> GIVEN PROBLEM
Lines containing the string "script" are to be collected in full.

☆ ☆ ☆ ☆ ☆

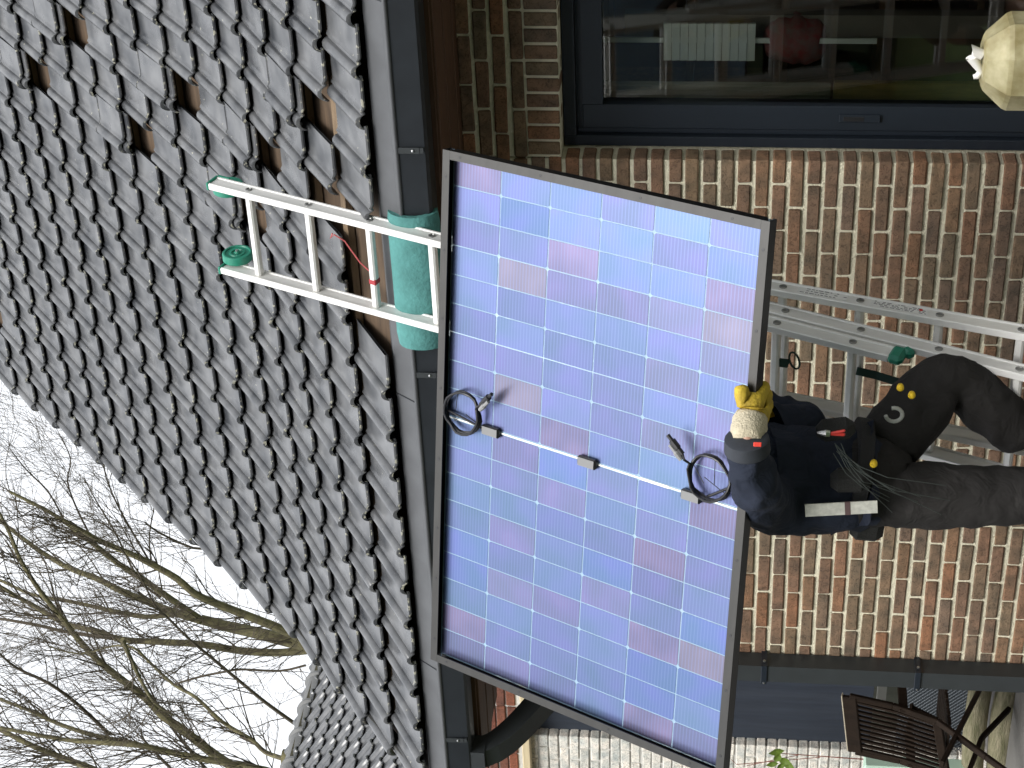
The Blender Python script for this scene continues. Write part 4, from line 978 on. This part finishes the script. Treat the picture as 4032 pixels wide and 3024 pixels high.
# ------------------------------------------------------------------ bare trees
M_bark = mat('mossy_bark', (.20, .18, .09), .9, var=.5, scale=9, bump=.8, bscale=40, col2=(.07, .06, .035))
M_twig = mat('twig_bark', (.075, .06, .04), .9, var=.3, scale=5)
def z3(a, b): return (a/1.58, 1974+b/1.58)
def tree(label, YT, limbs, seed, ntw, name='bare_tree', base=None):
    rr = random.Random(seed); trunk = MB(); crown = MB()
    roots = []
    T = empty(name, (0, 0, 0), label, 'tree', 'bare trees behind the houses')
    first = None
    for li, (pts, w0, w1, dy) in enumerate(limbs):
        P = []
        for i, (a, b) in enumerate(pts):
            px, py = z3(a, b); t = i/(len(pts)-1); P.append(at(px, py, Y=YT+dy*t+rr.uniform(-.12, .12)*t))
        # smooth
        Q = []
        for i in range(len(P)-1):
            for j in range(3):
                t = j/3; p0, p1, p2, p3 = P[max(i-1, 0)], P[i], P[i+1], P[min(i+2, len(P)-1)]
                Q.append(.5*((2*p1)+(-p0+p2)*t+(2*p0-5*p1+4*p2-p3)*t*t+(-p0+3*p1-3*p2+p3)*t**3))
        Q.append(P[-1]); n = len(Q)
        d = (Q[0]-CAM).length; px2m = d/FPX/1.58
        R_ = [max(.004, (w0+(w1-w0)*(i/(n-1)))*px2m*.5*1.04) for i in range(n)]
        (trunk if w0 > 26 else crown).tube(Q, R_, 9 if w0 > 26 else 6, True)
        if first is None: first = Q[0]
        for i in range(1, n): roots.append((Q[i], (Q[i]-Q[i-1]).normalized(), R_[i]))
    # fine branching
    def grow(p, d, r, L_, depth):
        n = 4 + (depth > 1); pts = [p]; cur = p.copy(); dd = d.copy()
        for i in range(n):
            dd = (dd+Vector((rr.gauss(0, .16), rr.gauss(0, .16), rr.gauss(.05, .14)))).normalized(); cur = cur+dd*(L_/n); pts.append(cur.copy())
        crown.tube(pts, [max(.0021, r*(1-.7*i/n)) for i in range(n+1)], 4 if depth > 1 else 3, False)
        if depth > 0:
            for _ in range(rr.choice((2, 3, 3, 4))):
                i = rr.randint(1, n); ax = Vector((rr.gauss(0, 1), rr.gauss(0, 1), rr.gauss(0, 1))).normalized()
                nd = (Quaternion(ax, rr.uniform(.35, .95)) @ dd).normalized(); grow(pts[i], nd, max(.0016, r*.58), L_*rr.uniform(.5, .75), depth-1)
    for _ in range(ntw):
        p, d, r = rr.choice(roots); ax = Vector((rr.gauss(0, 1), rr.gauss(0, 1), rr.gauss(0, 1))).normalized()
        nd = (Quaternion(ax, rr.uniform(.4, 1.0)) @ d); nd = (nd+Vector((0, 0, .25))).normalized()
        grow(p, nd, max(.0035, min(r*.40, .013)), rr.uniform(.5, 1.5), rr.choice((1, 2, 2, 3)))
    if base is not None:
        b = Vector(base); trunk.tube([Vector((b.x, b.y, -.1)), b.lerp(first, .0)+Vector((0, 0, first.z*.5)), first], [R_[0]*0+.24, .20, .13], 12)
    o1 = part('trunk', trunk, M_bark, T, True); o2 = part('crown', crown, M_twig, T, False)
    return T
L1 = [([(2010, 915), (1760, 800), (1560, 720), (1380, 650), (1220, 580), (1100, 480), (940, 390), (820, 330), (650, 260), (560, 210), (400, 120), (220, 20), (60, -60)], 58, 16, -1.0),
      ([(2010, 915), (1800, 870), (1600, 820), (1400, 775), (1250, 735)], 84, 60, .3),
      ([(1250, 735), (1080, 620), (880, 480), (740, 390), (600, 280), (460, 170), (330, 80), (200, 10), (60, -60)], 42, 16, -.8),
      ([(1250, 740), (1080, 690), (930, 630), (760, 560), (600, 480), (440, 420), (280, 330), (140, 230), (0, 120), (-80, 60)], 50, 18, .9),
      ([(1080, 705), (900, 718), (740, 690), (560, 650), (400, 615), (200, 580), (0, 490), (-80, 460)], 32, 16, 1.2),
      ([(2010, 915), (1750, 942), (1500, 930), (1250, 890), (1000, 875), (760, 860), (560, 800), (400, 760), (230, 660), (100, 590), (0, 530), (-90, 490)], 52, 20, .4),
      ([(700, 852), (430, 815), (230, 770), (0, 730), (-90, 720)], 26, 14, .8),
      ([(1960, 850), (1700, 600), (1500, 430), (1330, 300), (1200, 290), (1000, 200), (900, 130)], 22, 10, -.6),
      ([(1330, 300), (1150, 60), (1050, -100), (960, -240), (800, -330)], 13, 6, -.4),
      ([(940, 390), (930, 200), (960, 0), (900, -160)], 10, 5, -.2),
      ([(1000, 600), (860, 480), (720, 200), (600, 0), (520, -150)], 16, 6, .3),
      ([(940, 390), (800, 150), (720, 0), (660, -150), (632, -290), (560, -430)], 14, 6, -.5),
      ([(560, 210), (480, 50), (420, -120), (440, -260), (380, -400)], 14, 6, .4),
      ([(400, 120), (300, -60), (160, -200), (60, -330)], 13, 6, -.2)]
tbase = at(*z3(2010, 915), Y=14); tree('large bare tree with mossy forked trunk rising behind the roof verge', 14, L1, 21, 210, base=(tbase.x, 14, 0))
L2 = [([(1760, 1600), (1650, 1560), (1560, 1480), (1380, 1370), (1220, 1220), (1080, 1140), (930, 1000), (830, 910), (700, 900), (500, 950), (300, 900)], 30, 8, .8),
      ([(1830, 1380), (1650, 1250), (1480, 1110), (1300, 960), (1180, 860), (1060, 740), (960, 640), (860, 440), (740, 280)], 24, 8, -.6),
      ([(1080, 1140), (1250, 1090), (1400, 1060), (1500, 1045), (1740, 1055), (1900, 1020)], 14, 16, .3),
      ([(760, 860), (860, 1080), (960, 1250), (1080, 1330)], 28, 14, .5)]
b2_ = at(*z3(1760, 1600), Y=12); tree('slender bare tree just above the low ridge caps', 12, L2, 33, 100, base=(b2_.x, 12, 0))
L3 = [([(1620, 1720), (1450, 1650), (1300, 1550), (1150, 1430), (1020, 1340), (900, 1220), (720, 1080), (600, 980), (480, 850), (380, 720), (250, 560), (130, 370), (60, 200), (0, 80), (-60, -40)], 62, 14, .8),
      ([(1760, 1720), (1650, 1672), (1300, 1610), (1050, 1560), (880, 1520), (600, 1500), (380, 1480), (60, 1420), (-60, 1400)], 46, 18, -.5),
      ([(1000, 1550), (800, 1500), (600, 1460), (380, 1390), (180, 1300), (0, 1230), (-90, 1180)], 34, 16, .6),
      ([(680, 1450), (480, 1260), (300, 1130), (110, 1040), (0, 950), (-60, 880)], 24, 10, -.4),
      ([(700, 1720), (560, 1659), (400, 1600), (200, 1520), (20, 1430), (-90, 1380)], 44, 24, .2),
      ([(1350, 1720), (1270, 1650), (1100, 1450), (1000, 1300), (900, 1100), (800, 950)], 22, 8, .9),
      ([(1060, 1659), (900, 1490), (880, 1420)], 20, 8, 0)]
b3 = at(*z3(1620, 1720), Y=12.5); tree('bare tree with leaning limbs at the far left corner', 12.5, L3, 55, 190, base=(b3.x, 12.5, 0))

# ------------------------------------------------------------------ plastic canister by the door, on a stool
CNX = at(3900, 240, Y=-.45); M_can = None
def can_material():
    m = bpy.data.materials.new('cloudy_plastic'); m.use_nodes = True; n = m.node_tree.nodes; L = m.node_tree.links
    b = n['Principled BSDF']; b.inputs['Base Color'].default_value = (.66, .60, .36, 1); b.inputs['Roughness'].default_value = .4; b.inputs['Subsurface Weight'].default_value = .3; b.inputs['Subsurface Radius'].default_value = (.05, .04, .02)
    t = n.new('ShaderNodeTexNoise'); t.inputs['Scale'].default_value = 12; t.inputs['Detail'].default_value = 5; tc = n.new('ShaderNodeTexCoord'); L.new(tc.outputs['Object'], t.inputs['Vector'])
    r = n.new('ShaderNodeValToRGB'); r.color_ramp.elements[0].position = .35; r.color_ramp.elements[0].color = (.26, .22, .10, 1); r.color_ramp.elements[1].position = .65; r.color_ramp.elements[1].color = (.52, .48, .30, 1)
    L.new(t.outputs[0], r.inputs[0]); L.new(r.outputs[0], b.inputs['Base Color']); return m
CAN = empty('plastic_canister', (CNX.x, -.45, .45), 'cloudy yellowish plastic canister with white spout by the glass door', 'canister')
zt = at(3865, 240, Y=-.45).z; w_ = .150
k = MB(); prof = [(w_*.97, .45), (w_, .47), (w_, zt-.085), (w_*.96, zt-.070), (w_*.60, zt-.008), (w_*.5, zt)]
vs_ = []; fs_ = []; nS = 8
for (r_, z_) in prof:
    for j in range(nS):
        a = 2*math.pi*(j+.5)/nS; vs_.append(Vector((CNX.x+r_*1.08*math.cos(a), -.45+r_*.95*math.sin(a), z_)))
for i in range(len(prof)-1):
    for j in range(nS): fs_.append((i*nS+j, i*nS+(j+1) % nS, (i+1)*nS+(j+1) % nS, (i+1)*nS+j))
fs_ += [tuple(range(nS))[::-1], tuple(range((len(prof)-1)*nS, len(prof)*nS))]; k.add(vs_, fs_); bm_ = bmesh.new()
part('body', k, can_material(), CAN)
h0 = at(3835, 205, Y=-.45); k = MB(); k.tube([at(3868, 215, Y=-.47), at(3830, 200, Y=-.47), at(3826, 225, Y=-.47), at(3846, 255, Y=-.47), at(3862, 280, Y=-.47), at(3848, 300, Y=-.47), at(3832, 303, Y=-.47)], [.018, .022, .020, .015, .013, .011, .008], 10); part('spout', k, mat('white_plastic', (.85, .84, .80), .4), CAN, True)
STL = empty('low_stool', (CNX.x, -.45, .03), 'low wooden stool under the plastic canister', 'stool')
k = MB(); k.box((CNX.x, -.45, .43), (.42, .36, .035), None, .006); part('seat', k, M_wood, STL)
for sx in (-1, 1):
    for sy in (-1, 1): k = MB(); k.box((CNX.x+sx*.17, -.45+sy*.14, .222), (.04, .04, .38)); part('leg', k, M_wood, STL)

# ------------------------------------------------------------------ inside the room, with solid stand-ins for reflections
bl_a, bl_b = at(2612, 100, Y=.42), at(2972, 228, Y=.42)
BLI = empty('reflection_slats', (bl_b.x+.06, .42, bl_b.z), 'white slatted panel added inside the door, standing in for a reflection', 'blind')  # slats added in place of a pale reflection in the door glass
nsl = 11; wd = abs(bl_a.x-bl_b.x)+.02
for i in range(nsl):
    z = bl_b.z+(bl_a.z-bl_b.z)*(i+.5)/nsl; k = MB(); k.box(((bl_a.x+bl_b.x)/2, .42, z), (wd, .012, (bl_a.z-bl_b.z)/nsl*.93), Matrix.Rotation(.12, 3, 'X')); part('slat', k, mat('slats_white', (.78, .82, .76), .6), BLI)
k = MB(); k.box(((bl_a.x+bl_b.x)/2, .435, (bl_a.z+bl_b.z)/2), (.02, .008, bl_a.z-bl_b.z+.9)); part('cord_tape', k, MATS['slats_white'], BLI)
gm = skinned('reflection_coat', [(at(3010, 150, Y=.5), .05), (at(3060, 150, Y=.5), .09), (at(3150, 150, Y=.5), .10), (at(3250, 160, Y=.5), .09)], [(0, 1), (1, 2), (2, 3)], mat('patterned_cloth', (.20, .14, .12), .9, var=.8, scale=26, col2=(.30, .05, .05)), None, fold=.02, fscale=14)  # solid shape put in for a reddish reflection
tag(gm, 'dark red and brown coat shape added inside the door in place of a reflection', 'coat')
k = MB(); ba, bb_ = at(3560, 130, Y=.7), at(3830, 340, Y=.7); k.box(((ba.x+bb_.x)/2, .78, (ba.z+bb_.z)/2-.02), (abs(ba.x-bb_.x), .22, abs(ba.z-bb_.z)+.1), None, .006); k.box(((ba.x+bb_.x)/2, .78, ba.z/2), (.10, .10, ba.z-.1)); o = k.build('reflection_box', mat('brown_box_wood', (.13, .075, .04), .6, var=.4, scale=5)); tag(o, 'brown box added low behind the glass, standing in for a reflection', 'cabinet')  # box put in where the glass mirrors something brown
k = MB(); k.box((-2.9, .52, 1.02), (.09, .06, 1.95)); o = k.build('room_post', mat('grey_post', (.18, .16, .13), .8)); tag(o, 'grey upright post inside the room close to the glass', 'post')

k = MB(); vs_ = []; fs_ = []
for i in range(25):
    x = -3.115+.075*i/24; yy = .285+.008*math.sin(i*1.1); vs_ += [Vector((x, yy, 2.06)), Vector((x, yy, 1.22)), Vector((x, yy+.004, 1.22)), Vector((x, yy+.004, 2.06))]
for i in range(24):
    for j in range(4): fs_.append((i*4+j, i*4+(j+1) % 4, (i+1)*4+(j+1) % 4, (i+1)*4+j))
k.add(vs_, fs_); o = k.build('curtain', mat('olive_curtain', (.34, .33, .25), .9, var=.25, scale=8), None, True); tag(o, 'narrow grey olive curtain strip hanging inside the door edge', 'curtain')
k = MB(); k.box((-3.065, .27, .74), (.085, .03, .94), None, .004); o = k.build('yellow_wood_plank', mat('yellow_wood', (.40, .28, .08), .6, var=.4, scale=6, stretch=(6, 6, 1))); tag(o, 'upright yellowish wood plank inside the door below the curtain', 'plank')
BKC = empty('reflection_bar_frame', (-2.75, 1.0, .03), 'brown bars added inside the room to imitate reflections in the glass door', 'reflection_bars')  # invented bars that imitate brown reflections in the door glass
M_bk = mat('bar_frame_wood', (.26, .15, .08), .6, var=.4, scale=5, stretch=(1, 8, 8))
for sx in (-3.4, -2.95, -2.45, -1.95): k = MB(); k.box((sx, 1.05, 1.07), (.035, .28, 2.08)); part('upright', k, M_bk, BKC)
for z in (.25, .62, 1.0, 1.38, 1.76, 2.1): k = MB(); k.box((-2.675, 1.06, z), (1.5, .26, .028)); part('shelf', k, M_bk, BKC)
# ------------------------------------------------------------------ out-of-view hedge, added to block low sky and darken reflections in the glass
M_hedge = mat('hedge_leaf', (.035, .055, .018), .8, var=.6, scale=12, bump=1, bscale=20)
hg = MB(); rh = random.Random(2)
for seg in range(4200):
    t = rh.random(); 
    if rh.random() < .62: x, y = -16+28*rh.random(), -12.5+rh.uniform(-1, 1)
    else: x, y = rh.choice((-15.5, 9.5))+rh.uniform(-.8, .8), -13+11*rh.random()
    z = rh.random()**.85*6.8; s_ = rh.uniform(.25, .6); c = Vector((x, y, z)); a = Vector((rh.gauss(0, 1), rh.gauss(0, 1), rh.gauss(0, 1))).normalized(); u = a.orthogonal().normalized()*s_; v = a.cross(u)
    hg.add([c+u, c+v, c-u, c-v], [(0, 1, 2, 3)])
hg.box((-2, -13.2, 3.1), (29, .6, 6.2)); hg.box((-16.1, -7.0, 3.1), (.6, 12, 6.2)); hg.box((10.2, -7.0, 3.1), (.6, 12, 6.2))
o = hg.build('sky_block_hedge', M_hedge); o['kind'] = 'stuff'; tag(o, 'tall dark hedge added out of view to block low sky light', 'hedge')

☆ ☆ ☆ ☆ ☆

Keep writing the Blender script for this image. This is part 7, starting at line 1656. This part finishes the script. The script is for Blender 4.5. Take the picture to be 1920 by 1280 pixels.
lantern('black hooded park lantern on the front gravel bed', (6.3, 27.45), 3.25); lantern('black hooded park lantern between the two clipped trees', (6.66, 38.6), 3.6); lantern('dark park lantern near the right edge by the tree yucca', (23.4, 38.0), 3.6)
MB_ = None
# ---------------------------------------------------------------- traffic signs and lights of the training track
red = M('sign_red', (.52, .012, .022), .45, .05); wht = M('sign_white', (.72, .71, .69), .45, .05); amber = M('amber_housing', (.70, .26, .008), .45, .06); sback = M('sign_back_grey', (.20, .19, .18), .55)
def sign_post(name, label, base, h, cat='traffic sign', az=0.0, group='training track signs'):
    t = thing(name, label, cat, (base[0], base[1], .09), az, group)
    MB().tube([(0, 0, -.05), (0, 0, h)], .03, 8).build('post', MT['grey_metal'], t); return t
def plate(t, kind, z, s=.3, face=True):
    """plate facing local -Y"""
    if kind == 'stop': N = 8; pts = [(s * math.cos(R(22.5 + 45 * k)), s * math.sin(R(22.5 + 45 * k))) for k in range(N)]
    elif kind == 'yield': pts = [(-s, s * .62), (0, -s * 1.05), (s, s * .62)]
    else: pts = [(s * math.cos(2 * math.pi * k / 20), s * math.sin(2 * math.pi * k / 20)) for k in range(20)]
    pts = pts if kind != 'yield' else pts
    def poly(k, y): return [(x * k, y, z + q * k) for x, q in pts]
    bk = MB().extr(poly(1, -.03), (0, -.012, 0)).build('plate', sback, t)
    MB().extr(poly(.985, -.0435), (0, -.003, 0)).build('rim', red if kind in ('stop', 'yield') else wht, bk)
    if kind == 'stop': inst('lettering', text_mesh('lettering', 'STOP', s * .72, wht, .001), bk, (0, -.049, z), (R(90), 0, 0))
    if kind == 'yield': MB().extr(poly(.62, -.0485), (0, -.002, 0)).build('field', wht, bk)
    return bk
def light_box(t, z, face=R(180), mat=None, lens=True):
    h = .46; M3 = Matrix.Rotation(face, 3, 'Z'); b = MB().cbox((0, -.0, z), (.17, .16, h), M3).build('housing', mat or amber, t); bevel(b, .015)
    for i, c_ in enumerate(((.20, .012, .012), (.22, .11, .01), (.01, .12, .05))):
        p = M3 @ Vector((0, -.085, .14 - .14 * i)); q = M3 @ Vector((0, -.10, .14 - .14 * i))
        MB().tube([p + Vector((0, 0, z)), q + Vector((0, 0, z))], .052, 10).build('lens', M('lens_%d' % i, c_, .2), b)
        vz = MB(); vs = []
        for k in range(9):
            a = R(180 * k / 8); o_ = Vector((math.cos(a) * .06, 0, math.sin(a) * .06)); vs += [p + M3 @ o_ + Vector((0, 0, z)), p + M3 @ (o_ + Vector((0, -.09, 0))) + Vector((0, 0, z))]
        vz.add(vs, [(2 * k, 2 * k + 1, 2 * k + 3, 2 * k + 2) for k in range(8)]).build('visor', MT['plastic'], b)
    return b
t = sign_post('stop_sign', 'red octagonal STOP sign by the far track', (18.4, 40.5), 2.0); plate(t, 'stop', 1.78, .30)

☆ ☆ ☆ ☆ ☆

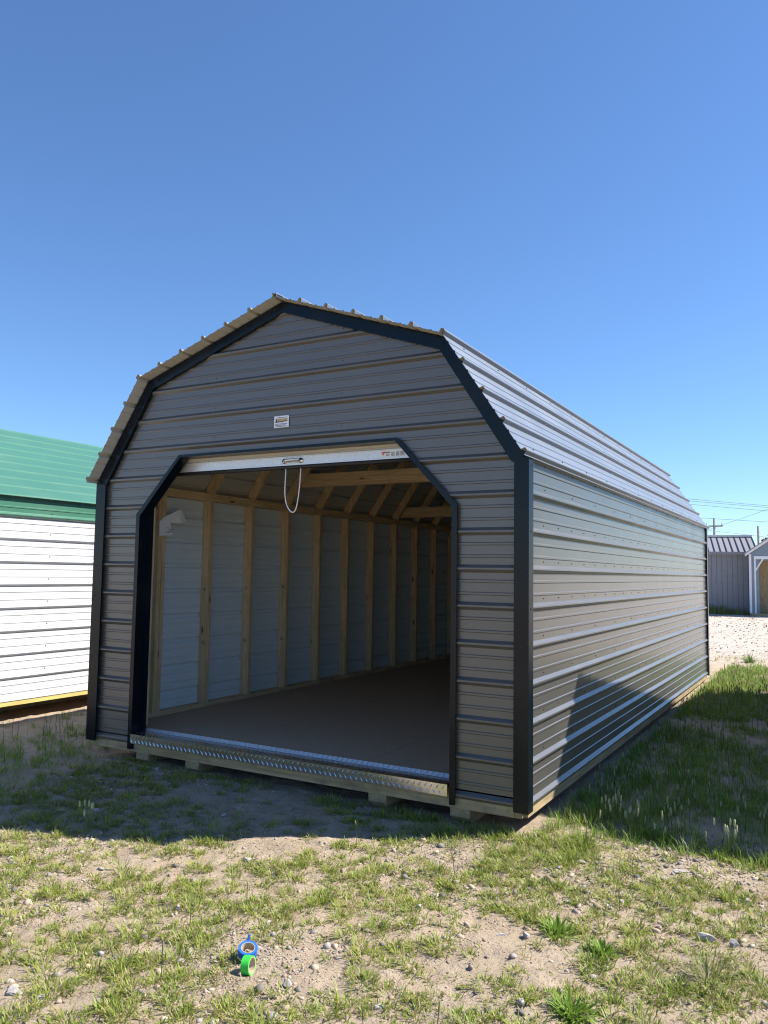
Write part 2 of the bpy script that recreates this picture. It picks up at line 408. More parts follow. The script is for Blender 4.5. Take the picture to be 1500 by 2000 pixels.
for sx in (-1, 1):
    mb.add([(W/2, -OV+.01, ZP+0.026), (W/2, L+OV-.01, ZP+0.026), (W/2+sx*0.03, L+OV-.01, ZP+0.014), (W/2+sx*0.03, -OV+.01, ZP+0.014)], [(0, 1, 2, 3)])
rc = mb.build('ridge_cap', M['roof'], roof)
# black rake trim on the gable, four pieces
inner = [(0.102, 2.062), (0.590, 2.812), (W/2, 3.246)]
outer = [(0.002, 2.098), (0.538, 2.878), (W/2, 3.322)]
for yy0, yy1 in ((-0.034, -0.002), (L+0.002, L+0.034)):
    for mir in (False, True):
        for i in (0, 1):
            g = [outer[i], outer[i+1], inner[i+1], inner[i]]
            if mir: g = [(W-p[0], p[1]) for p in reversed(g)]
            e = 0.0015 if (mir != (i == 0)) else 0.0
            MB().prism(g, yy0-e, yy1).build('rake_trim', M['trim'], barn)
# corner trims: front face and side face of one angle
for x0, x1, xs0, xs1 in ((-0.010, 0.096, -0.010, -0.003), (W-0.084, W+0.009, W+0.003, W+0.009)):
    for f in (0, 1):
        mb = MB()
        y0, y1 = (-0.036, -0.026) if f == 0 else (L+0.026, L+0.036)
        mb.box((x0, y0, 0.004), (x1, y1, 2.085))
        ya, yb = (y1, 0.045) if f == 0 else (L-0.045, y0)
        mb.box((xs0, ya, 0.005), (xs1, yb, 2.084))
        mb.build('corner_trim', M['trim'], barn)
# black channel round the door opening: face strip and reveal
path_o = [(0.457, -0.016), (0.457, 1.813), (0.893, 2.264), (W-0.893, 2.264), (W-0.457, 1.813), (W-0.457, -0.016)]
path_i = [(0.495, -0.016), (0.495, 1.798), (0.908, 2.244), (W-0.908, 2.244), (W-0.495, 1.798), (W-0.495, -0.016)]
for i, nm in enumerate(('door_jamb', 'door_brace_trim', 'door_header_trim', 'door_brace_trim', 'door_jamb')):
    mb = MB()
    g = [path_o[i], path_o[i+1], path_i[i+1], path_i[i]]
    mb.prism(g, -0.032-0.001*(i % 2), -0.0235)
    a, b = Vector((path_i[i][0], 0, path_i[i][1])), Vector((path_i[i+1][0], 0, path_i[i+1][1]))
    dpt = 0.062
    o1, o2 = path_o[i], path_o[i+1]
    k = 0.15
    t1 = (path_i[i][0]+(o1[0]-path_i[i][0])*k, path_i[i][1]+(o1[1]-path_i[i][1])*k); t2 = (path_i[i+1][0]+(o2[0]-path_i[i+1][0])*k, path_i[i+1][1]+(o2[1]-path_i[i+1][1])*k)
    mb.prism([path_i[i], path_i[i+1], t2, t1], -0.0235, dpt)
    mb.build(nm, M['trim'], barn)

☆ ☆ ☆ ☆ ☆

> EXERCISE OUTPUT
The Blender Python script for this scene continues. Write part 4, from line 978 on. This part finishes the script. Treat the picture as 4032 pixels wide and 3024 pixels high.
Keep writing the Blender script for this image. This is part 7, starting at line 1656. This part finishes the script. The script is for Blender 4.5. Take the picture to be 1920 by 1280 pixels.
Write part 2 of the bpy script that recreates this picture. It picks up at line 408. More parts follow. The script is for Blender 4.5. Take the picture to be 1500 by 2000 pixels.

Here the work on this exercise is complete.